I think this explains the basis for the Roman Catholic Church insisting even today that birth control is evil, or at least why they continue to hold to that position. You couldn't do something that might make it look like a pope got mixed up on a message from God.

Fran aka Redondowriter said...

Rain, I especially love this quote, "Most of us, using logic (not needed for those who base everything on faith). As a former Catholic, the whole birth control issue is a moot point. Most countries, except third world, simply ignore Church laws. We sometimes have to make choices to exist in a less than perfect world. Very interesting link.

Rain Trueax said...

That was a good addition to the debate, Dick. When I was in the Catholic Church, I went to confession once to ask about telling them every time that I used it and the priest said, don't mention it again.

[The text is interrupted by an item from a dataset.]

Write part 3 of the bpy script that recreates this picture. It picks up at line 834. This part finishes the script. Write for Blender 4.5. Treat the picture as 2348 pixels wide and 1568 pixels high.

Mostly the people in the Catholic Church see this one way (and their organizations, but the Bishops, those same Bishops who protected the rapist priests, they don't want it changed to allow it for the reasons you mentioned. It's always about protecting a political power base. So typical of human nature whether it's in one church or another. Why they couldn't just say the infallible Pope was right and God changed His mind is beyond me. The Mormon Church did that about polygamy and that black skin carried the mark of Cain no longer. The people who follow such religions, on blind faith, they'll buy into it!

Anonymous said...

Here'a a novel idea. Try to solve your own problems before giving the government the authority to do it.

Rain Trueax said...

So, anon, does that mean you do or do not want the government having the power to control your life through things like birth control rules, abortion restrictions, death with dignity, or you don't want them to???

Ingineer66 said...

So is this the same Catholic church that once said the sun revolves around the earth? Or the same one that essentially ignored the Holocaust? Of course you should be able to make adjustments for past errors in judgement. Most US Catholics disagree with the official church position on this and many other issues.